Exercise goal -
Leave out all pictures. Return exactly the lines from the top of the material through the line containing "S.camera = cam".

Dataset excerpt -
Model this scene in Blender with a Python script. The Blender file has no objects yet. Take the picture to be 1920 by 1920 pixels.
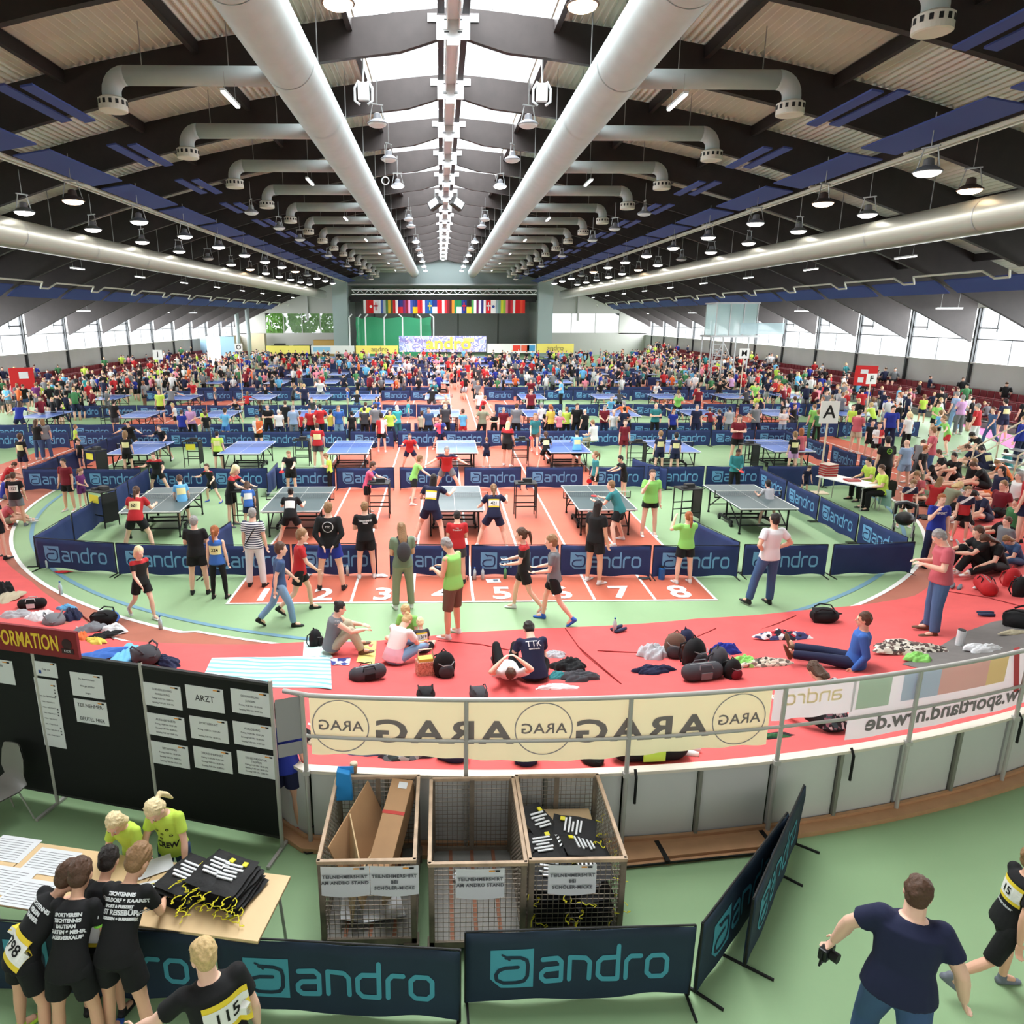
import bpy, bmesh, math, random
from mathutils import Vector, Matrix, Euler
from mathutils.bvhtree import BVHTree
random.seed(7)
S = bpy.context.scene
COL = S.collection
PI = math.pi

# ---------------------------------------------------------------- camera
FPX, CX, CY, HCAM = 1350.0, 855.0, 960.0, 5.5
YAW = math.atan(28 / FPX); PIT = math.atan(365 / FPX)
cam_d = bpy.data.cameras.new('camera'); cam = bpy.data.objects.new('camera', cam_d); COL.objects.link(cam)
cam.location = (0, 0, HCAM); cam.rotation_euler = (PI / 2 - PIT, 0, -YAW)
cam_d.sensor_width = 36; cam_d.lens = 36 * FPX / 1920; cam_d.shift_x = (960 - CX) / 1920
cam_d.clip_start = .05; cam_d.clip_end = 400
S.camera = cam

# ---------------------------------------------------------------- view, world, daylight
S.view_settings.view_transform = 'Standard'; S.view_settings.look = 'None'
S.view_settings.exposure = 0.0; S.view_settings.gamma = 1; S.view_settings.use_curve_mapping = False
try:
    S.cycles.use_denoising = True; S.cycles.max_bounces = 6; S.cycles.diffuse_bounces = 3; S.cycles.glossy_bounces = 2
    S.cycles.transmission_bounces = 3; S.cycles.transparent_max_bounces = 8; S.cycles.caustics_reflective = False
    S.cycles.caustics_refractive = False; S.cycles.sample_clamp_indirect = 4
except Exception: pass
w = bpy.data.worlds.new('world'); S.world = w; w.use_nodes = True
w.node_tree.nodes['Background'].inputs[0].default_value = (.93, .97, 1, 1)
w.node_tree.nodes['Background'].inputs[1].default_value = 1.6
try: w.cycles.sampling_method = 'NONE'
except Exception: pass

def area(name, loc, rot, sx, sy, power, col=(1, 1, 1)):
    l = bpy.data.lights.new(name, 'AREA'); l.shape = 'RECTANGLE'; l.size = sx; l.size_y = sy; l.energy = power; l.color = col
    o = bpy.data.objects.new(name, l); o.location = loc; o.rotation_euler = rot; COL.objects.link(o); return o
XC = .42   # the hall's centre line
area('skylight_daylight', (XC, 63.5, 15.9), (0, 0, 0), 6.2, 113, 47000, (.95, .98, 1))
area('window_daylight', (-31.2, 66, 5.0), (0, -PI / 2, 0), 4.4, 108, 27000, (.95, .98, 1))
area('window_daylight', (32.0, 66, 5.0), (0, PI / 2, 0), 4.4, 108, 27000, (.95, .98, 1))
area('gallery_window_daylight', (0, -8.6, 6.5), (PI / 2, 0, 0), 34, 4, 1150, (1, .98, .95))      # windows of the foyer behind the gallery
# rows of the hall's high-bay lamps spread their light as long soft strips (one strip per lamp row)
def lamp_row_light(x, y, ln, power):
    area('lamp_row_light', (x, y, 9.25), (0, 0, 0), .5, ln, power, (1, .97, .93))

# ---------------------------------------------------------------- geometry of the place
TC = (.82, 24.5); RIN, ROUT = 13.6, 17.9
def sm(t):
    t = max(0., min(1., t)); return t * t * (3 - 2 * t)
def cut(a): return .50 * sm((-.127 - a) / .045)      # the track wall steps back behind the notice boards
def bank(x, y):
    r = math.hypot(x - TC[0], y - TC[1]) + (cut(math.atan2(x - TC[0], TC[1] - y)) if y < 12 else 0)
    if r < RIN or y > 25: return 0.
    t = min(1., (r - RIN) / (ROUT - RIN)); k = sm((24.5 - y) / 9.) if y > 15.5 else 1.
    if r > ROUT + .25: return 0.
    return .86 * k * (.75 * t + .25 * t * t)
_R = Vector((math.cos(YAW), -math.sin(YAW), 0)); _F = Vector((math.sin(YAW) * math.cos(PIT), math.cos(YAW) * math.cos(PIT), -math.sin(PIT))); _U = _R.cross(_F)
def ray(x, y): return _F + _R * ((x - CX) / FPX) - _U * ((y - CY) / FPX)
def W(x, y, h=0.):
    d = ray(x, y); t = (h - HCAM) / d.z; return Vector((d.x * t, d.y * t, h))
def WB(x, y):
    h = 0.
    for _ in range(12):
        p = W(x, y, h); h = .5 * h + .5 * bank(p.x, p.y)
    return Vector((p.x, p.y, bank(p.x, p.y)))
def zpix(y, D):
    d = ray(855, y); return HCAM + d.z * D / d.y
def proj(p):
    v = Vector(p) - Vector((0, 0, HCAM)); zc = v.dot(_F); return CX + FPX * v.dot(_R) / zc, CY - FPX * v.dot(_U) / zc

# ---------------------------------------------------------------- materials
def lin(c):
    return tuple((v / 12.92 if v <= .04045 else ((v + .055) / 1.055) ** 2.4) for v in c)
MC = {}
def M(name, col, rough=.7, metal=0., var=.0, scale=8., bump=0., emit=0., spec=.4, coat=0.):
    if name in MC: return MC[name]
    m = bpy.data.materials.new(name); MC[name] = m; m.use_nodes = True
    nt = m.node_tree; b = nt.nodes['Principled BSDF']; c = lin(col)
    b.inputs['Base Color'].default_value = (*c, 1); b.inputs['Roughness'].default_value = rough; b.inputs['Metallic'].default_value = metal
    b.inputs['Specular IOR Level'].default_value = spec
    if coat: b.inputs['Coat Weight'].default_value = coat
    if emit: b.inputs['Emission Color'].default_value = (*c, 1); b.inputs['Emission Strength'].default_value = emit
    if var or bump:
        t = nt.nodes.new('ShaderNodeTexCoord'); n = nt.nodes.new('ShaderNodeTexNoise'); n.inputs['Scale'].default_value = scale; n.inputs['Detail'].default_value = 5
        nt.links.new(t.outputs['Object'], n.inputs['Vector'])
        if var:
            r = nt.nodes.new('ShaderNodeValToRGB'); r.color_ramp.elements[0].position = .3; r.color_ramp.elements[1].position = .7
            r.color_ramp.elements[0].color = (*[v * (1 - var) for v in c], 1); r.color_ramp.elements[1].color = (*[min(1, v * (1 + var)) for v in c], 1)
            nt.links.new(n.outputs['Fac'], r.inputs['Fac']); nt.links.new(r.outputs['Color'], b.inputs['Base Color'])
        if bump:
            bp = nt.nodes.new('ShaderNodeBump'); bp.inputs['Strength'].default_value = bump; bp.inputs['Distance'].default_value = .02
            nt.links.new(n.outputs['Fac'], bp.inputs['Height']); nt.links.new(bp.outputs['Normal'], b.inputs['Normal'])
    return m
def nodemat(name, rough=.7):
    m = bpy.data.materials.new(name); MC[name] = m; m.use_nodes = True; nt = m.node_tree; b = nt.nodes['Principled BSDF']; b.inputs['Roughness'].default_value = rough
    return m, nt, b
def bands(name, cols, axis=2, freq=10., rough=.8, duty=.5):
    """two-colour stripes through object coordinates"""
    if name in MC: return MC[name]
    m, nt, b = nodemat(name, rough)
    t = nt.nodes.new('ShaderNodeTexCoord'); s = nt.nodes.new('ShaderNodeSeparateXYZ'); nt.links.new(t.outputs['Object'], s.inputs[0])
    mu = nt.nodes.new('ShaderNodeMath'); mu.operation = 'MULTIPLY'; mu.inputs[1].default_value = freq; nt.links.new(s.outputs[axis], mu.inputs[0])
    fr = nt.nodes.new('ShaderNodeMath'); fr.operation = 'FRACT'; nt.links.new(mu.outputs[0], fr.inputs[0])
    g = nt.nodes.new('ShaderNodeMath'); g.operation = 'GREATER_THAN'; g.inputs[1].default_value = duty; nt.links.new(fr.outputs[0], g.inputs[0])
    mx = nt.nodes.new('ShaderNodeMix'); mx.data_type = 'RGBA'; mx.inputs[6].default_value = (*lin(cols[0]), 1); mx.inputs[7].default_value = (*lin(cols[1]), 1)
    nt.links.new(g.outputs[0], mx.inputs[0]); nt.links.new(mx.outputs[2], b.inputs['Base Color']); return m
def split(name, c0, c1, zc, axis=2, sash=None, rough=.8):
    """cloth sewn from two colours: c0 above the seam, c1 below; optional slanted sash of a third colour"""
    if name in MC: return MC[name]
    m, nt, b = nodemat(name, rough)
    t = nt.nodes.new('ShaderNodeTexCoord'); s = nt.nodes.new('ShaderNodeSeparateXYZ'); nt.links.new(t.outputs['Object'], s.inputs[0])
    g = nt.nodes.new('ShaderNodeMath'); g.operation = 'GREATER_THAN'; g.inputs[1].default_value = zc; nt.links.new(s.outputs[axis], g.inputs[0])
    mx = nt.nodes.new('ShaderNodeMix'); mx.data_type = 'RGBA'; mx.inputs[6].default_value = (*lin(c1), 1); mx.inputs[7].default_value = (*lin(c0), 1)
    nt.links.new(g.outputs[0], mx.inputs[0]); out = mx.outputs[2]
    if sash:
        a = nt.nodes.new('ShaderNodeMath'); a.operation = 'MULTIPLY_ADD'; a.inputs[1].default_value = .9; nt.links.new(s.outputs[0], a.inputs[0]); nt.links.new(s.outputs[2], a.inputs[2])
        d = nt.nodes.new('ShaderNodeMath'); d.operation = 'SUBTRACT'; d.inputs[1].default_value = sash[1]; nt.links.new(a.outputs[0], d.inputs[0])
        ab = nt.nodes.new('ShaderNodeMath'); ab.operation = 'ABSOLUTE'; nt.links.new(d.outputs[0], ab.inputs[0])
        l = nt.nodes.new('ShaderNodeMath'); l.operation = 'LESS_THAN'; l.inputs[1].default_value = .05; nt.links.new(ab.outputs[0], l.inputs[0])
        m2 = nt.nodes.new('ShaderNodeMix'); m2.data_type = 'RGBA'; m2.inputs[7].default_value = (*lin(sash[0]), 1)
        nt.links.new(l.outputs[0], m2.inputs[0]); nt.links.new(out, m2.inputs[6]); out = m2.outputs[2]
    nt.links.new(out, b.inputs['Base Color']); return m
def patch(name, cols, scale=6, rough=.85, kind='voronoi'):
    """patterned cloth in several colours"""
    if name in MC: return MC[name]
    m, nt, b = nodemat(name, rough)
    t = nt.nodes.new('ShaderNodeTexCoord')
    if kind == 'voronoi':
        v = nt.nodes.new('ShaderNodeTexVoronoi'); v.inputs['Scale'].default_value = scale; nt.links.new(t.outputs['Object'], v.inputs['Vector'])
        s = nt.nodes.new('ShaderNodeSeparateColor'); nt.links.new(v.outputs['Color'], s.inputs[0]); f = s.outputs[0]
    else:
        v = nt.nodes.new('ShaderNodeTexNoise'); v.inputs['Scale'].default_value = scale; v.inputs['Detail'].default_value = 2; nt.links.new(t.outputs['Object'], v.inputs['Vector']); f = v.outputs['Fac']
    r = nt.nodes.new('ShaderNodeValToRGB'); r.color_ramp.interpolation = 'CONSTANT'
    n = len(cols); e = r.color_ramp.elements
    lo, hi = (0, 1) if kind == 'voronoi' else (.33, .67)
    e[0].position = 0; e[0].color = (*lin(cols[0]), 1); e[1].position = lo + (hi - lo) / n; e[1].color = (*lin(cols[1]), 1)
    for i in range(2, n):
        q = e.new(lo + (hi - lo) * i / n); q.color = (*lin(cols[i]), 1)
    nt.links.new(f, r.inputs['Fac']); nt.links.new(r.outputs['Color'], b.inputs['Base Color']); return m
def clear(name, col, alpha, rough=.3):
    """thin see-through sheet: part transparent, part diffuse"""
    if name in MC: return MC[name]
    m = bpy.data.materials.new(name); MC[name] = m; m.use_nodes = True; nt = m.node_tree
    b = nt.nodes['Principled BSDF']; b.inputs['Base Color'].default_value = (*lin(col), 1); b.inputs['Roughness'].default_value = rough
    tr = nt.nodes.new('ShaderNodeBsdfTransparent'); mx = nt.nodes.new('ShaderNodeMixShader'); mx.inputs[0].default_value = alpha
    nt.links.new(tr.outputs[0], mx.inputs[1]); nt.links.new(b.outputs[0], mx.inputs[2]); nt.links.new(mx.outputs[0], nt.nodes['Material Output'].inputs[0]); return m
def backlit(name, col, rough=.8, fac=.5):
    """banner cloth that lets light through"""
    if name in MC: return MC[name]
    m = bpy.data.materials.new(name); MC[name] = m; m.use_nodes = True; nt = m.node_tree
    b = nt.nodes['Principled BSDF']; b.inputs['Base Color'].default_value = (*lin(col), 1); b.inputs['Roughness'].default_value = rough
    tr = nt.nodes.new('ShaderNodeBsdfTranslucent'); tr.inputs[0].default_value = (*lin(col), 1); mx = nt.nodes.new('ShaderNodeMixShader'); mx.inputs[0].default_value = fac
    nt.links.new(b.outputs[0], mx.inputs[1]); nt.links.new(tr.outputs[0], mx.inputs[2]); nt.links.new(mx.outputs[0], nt.nodes['Material Output'].inputs[0]); return m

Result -
Model this scene in Blender with a Python script. The Blender file has no objects yet. Take the picture to be 1920 by 1920 pixels.
import bpy, bmesh, math, random
from mathutils import Vector, Matrix, Euler
from mathutils.bvhtree import BVHTree
random.seed(7)
S = bpy.context.scene
COL = S.collection
PI = math.pi

# ---------------------------------------------------------------- camera
FPX, CX, CY, HCAM = 1350.0, 855.0, 960.0, 5.5
YAW = math.atan(28 / FPX); PIT = math.atan(365 / FPX)
cam_d = bpy.data.cameras.new('camera'); cam = bpy.data.objects.new('camera', cam_d); COL.objects.link(cam)
cam.location = (0, 0, HCAM); cam.rotation_euler = (PI / 2 - PIT, 0, -YAW)
cam_d.sensor_width = 36; cam_d.lens = 36 * FPX / 1920; cam_d.shift_x = (960 - CX) / 1920
cam_d.clip_start = .05; cam_d.clip_end = 400
S.camera = cam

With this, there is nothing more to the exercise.